PETER JACKSON
Amassing 500 matches among the European elite requires surviving an endurance test of brutal longevity: at least 25 appearances per season for at least 20 seasons preferably without too many broken bones. Precious few have managed it since the game went professional almost 30 years ago.
Those who have can be counted on the fingers of one hand: one from Wales, Australia, France and Ireland.
They include a pair of international locks (Donnacha O’Callaghan, Ian Gough), a back row forward (George Smith) and a French centre-wing (Aurelien Rougerie). Jason Robinson played more matches than them all, the majority in League as one of the stupendous Wigan team of the Nineties before crossing the divide to win the World Cup with England.
Once the new season gets underway, the marathon men will be joined by another of the species. Sergio Parisse’s second outing for Toulon in September will coincide with two imposing milestones, his 500th game and his 39th birthday.
Months of uncertainty as to whether he had come to the end of the road ended a fortnight ago with Toulon confirming that Italy’s most famous player still has a way to go.
Next season will be his 21st since he set out with Benetton Treviso in what was then still called the Celtic League.
“Sergio dreams of contributing to winning a title for the Toulonnais and continuing to share his experience with the younger players,” a club spokesman said. “His professionalism now allows him to carry on doing that until 2023.”
Since leaving Italy in 2005, Parisse has spent his entire career in the Top 14, a competition of unrelenting intensity where the clubs’ refusal to abandon relegation as a dirty word elevates it above the English Premiership as Europe’s supreme domestic event.
It will be his fourth season since retiring as Italy’s perennial captain, one which will take him far into his 40th year. The same can be said of Richard Wigglesworth and his new Leicester team-mate Jimmy Gopperth but neither is as close to 500 as Parisse.
If he stays in one piece, he will probably overtake O’Callaghan at the top of the pile. The genial Irish Lion from Cork played more games of Rugby Union in the professional era than anyone.
While the majority were for Munster and Ireland, O’Callaghan will long be remembered around Worcester for his last match, the resounding win over Harlequins which saved the Warriors from relegation four years ago.
Simon Shaw’s career stretched to 528 matches for Bristol, Wasps, Toulon, England and the Lions to within a few months of his 40th birthday. He began as a 17-year-old when amateurism, in the home countries if not everywhere else, had five years to run.
Ian Gough built his colossal total in the service of five clubs over 17 years –
Pontypridd, Newport, Dragons, Ospreys and London Irish.

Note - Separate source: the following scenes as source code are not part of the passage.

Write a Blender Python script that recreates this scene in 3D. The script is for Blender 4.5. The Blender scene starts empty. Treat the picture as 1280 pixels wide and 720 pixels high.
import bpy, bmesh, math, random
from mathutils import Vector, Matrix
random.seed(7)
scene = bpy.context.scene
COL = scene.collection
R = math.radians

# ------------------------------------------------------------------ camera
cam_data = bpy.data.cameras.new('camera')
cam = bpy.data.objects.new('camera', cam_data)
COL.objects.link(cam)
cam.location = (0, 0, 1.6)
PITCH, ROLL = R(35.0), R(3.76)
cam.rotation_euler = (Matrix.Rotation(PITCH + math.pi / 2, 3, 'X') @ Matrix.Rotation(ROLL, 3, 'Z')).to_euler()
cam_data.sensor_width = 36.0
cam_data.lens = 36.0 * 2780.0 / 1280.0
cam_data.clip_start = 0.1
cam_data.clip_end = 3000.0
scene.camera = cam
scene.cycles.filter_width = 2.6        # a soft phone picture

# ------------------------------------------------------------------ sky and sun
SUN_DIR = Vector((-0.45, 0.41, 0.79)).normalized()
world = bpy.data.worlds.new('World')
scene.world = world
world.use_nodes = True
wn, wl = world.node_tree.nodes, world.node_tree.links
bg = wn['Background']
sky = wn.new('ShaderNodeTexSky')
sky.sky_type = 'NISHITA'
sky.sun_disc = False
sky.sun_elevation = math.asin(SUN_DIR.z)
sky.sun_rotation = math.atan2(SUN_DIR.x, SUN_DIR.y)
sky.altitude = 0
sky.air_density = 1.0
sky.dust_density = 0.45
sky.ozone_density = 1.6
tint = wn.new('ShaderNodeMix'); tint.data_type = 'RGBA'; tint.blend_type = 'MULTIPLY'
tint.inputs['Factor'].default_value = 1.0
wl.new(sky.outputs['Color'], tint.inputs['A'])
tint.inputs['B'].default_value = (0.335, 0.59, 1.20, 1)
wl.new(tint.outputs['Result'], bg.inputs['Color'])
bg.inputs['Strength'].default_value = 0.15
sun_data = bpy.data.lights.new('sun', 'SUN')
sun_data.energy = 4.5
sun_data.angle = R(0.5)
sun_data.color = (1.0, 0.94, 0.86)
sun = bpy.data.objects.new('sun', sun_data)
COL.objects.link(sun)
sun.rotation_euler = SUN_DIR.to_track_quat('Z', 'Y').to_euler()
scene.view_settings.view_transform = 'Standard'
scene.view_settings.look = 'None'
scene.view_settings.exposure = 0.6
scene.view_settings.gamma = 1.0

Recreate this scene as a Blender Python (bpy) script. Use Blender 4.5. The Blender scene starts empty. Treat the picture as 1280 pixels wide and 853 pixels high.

He retired in 2015, six years after playing the last of his 64 Tests for Wales.
Allan Bateman, the most accomplished cross-code centre of his time, played more games than any current professional, 538. His monumental career goes further back into amateur times than Shaw’s, all the way back to the mid-1980s for ten teams: Maesteg, Neath, Richmond, Northampton, Ebbw Vale, Wales and the Lions in Union, Warrington, Cronulla Sharks, Bridgend Blue Bulls, Wales and Great Britain in League.
Neil Back’s 508 matches for Nottingham, Leicester, England, the Lions and Barbarians spanned the last seven years of the amateur era and the first ten of professionalism.
Old stagers from the dim and distant past will wonder what all the fuss is about. Theirs was a very different time, before the advent of any official competitions when clubs would regularly cram up to 50 matches into their fixture lists.
500 or 600 appearances, more often than not for one club, were commonplace. Bob Penberthy, of Bob the ‘Bionic Elbow’ fame, will forever be the daddy of them all, a second row forward who played 877 first-team matches for Pontypridd from the start of the Sixties until the mid-Eighties.
The figure is an official one, unlike those recorded here in respect of the long-distance professionals. They are based on years of research into all competitive matches, including those for the Barbarians.